== PROVIDED RECORDS ==
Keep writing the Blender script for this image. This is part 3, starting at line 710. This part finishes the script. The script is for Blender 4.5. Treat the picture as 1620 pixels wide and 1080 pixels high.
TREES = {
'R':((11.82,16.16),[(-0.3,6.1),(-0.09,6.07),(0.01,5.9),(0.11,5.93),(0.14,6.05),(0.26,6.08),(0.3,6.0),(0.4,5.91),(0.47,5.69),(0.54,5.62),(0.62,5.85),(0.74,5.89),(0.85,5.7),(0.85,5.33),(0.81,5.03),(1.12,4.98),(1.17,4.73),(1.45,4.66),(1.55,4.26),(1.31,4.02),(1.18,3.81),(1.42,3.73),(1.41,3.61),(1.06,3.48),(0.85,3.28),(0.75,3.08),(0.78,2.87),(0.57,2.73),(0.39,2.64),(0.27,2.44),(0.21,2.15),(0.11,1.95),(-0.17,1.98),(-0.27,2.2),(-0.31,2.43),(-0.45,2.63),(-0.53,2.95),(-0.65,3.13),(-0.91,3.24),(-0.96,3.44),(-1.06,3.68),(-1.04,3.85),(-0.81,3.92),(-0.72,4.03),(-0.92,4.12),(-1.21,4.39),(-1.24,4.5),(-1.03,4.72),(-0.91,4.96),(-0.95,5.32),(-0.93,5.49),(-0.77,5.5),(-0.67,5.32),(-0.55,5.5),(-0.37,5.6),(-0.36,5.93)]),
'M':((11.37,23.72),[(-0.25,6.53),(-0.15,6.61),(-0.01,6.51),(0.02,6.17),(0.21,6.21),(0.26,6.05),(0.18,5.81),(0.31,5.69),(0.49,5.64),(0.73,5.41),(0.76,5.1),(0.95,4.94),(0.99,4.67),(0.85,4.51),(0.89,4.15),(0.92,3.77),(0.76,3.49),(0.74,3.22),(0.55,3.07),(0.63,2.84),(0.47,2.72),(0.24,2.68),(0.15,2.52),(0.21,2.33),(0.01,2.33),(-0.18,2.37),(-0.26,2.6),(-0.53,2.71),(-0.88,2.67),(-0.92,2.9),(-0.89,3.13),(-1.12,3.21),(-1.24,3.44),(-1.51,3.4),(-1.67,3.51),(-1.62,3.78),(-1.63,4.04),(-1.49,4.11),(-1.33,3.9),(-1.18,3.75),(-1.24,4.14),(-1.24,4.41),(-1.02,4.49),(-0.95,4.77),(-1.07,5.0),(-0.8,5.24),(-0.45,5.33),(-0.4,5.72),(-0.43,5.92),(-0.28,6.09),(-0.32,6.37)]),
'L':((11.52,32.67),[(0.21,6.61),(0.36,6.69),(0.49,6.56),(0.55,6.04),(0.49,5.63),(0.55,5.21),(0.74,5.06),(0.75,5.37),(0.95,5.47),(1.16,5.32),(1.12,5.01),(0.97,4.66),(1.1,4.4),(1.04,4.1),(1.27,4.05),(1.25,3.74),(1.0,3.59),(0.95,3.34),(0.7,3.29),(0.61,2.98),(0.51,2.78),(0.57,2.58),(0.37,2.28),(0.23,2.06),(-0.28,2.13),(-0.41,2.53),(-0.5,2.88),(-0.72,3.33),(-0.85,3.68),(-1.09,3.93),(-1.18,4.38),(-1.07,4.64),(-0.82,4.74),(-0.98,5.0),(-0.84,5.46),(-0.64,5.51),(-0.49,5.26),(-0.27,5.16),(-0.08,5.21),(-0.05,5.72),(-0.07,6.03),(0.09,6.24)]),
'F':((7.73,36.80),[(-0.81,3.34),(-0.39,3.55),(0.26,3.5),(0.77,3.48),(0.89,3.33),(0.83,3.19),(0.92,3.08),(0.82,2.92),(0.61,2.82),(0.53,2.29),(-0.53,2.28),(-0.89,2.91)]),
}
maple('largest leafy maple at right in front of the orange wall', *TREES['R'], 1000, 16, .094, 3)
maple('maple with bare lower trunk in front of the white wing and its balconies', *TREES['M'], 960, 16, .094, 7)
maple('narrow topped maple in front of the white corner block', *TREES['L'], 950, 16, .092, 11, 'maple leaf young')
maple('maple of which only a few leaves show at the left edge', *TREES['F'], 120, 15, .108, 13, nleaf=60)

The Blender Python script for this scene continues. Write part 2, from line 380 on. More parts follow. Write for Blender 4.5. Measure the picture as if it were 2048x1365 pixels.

== REQUIREMENT ==
Restate the listing in full, word for word.

== SOLUTION TO THIS TASK ==
Keep writing the Blender script for this image. This is part 3, starting at line 710. This part finishes the script. The script is for Blender 4.5. Treat the picture as 1620 pixels wide and 1080 pixels high.
TREES = {
'R':((11.82,16.16),[(-0.3,6.1),(-0.09,6.07),(0.01,5.9),(0.11,5.93),(0.14,6.05),(0.26,6.08),(0.3,6.0),(0.4,5.91),(0.47,5.69),(0.54,5.62),(0.62,5.85),(0.74,5.89),(0.85,5.7),(0.85,5.33),(0.81,5.03),(1.12,4.98),(1.17,4.73),(1.45,4.66),(1.55,4.26),(1.31,4.02),(1.18,3.81),(1.42,3.73),(1.41,3.61),(1.06,3.48),(0.85,3.28),(0.75,3.08),(0.78,2.87),(0.57,2.73),(0.39,2.64),(0.27,2.44),(0.21,2.15),(0.11,1.95),(-0.17,1.98),(-0.27,2.2),(-0.31,2.43),(-0.45,2.63),(-0.53,2.95),(-0.65,3.13),(-0.91,3.24),(-0.96,3.44),(-1.06,3.68),(-1.04,3.85),(-0.81,3.92),(-0.72,4.03),(-0.92,4.12),(-1.21,4.39),(-1.24,4.5),(-1.03,4.72),(-0.91,4.96),(-0.95,5.32),(-0.93,5.49),(-0.77,5.5),(-0.67,5.32),(-0.55,5.5),(-0.37,5.6),(-0.36,5.93)]),
'M':((11.37,23.72),[(-0.25,6.53),(-0.15,6.61),(-0.01,6.51),(0.02,6.17),(0.21,6.21),(0.26,6.05),(0.18,5.81),(0.31,5.69),(0.49,5.64),(0.73,5.41),(0.76,5.1),(0.95,4.94),(0.99,4.67),(0.85,4.51),(0.89,4.15),(0.92,3.77),(0.76,3.49),(0.74,3.22),(0.55,3.07),(0.63,2.84),(0.47,2.72),(0.24,2.68),(0.15,2.52),(0.21,2.33),(0.01,2.33),(-0.18,2.37),(-0.26,2.6),(-0.53,2.71),(-0.88,2.67),(-0.92,2.9),(-0.89,3.13),(-1.12,3.21),(-1.24,3.44),(-1.51,3.4),(-1.67,3.51),(-1.62,3.78),(-1.63,4.04),(-1.49,4.11),(-1.33,3.9),(-1.18,3.75),(-1.24,4.14),(-1.24,4.41),(-1.02,4.49),(-0.95,4.77),(-1.07,5.0),(-0.8,5.24),(-0.45,5.33),(-0.4,5.72),(-0.43,5.92),(-0.28,6.09),(-0.32,6.37)]),
'L':((11.52,32.67),[(0.21,6.61),(0.36,6.69),(0.49,6.56),(0.55,6.04),(0.49,5.63),(0.55,5.21),(0.74,5.06),(0.75,5.37),(0.95,5.47),(1.16,5.32),(1.12,5.01),(0.97,4.66),(1.1,4.4),(1.04,4.1),(1.27,4.05),(1.25,3.74),(1.0,3.59),(0.95,3.34),(0.7,3.29),(0.61,2.98),(0.51,2.78),(0.57,2.58),(0.37,2.28),(0.23,2.06),(-0.28,2.13),(-0.41,2.53),(-0.5,2.88),(-0.72,3.33),(-0.85,3.68),(-1.09,3.93),(-1.18,4.38),(-1.07,4.64),(-0.82,4.74),(-0.98,5.0),(-0.84,5.46),(-0.64,5.51),(-0.49,5.26),(-0.27,5.16),(-0.08,5.21),(-0.05,5.72),(-0.07,6.03),(0.09,6.24)]),
'F':((7.73,36.80),[(-0.81,3.34),(-0.39,3.55),(0.26,3.5),(0.77,3.48),(0.89,3.33),(0.83,3.19),(0.92,3.08),(0.82,2.92),(0.61,2.82),(0.53,2.29),(-0.53,2.28),(-0.89,2.91)]),
}
maple('largest leafy maple at right in front of the orange wall', *TREES['R'], 1000, 16, .094, 3)
maple('maple with bare lower trunk in front of the white wing and its balconies', *TREES['M'], 960, 16, .094, 7)
maple('narrow topped maple in front of the white corner block', *TREES['L'], 950, 16, .092, 11, 'maple leaf young')
maple('maple of which only a few leaves show at the left edge', *TREES['F'], 120, 15, .108, 13, nleaf=60)

The Blender Python script for this scene continues. Write part 2, from line 380 on. More parts follow. Write for Blender 4.5. Measure the picture as if it were 2048x1365 pixels.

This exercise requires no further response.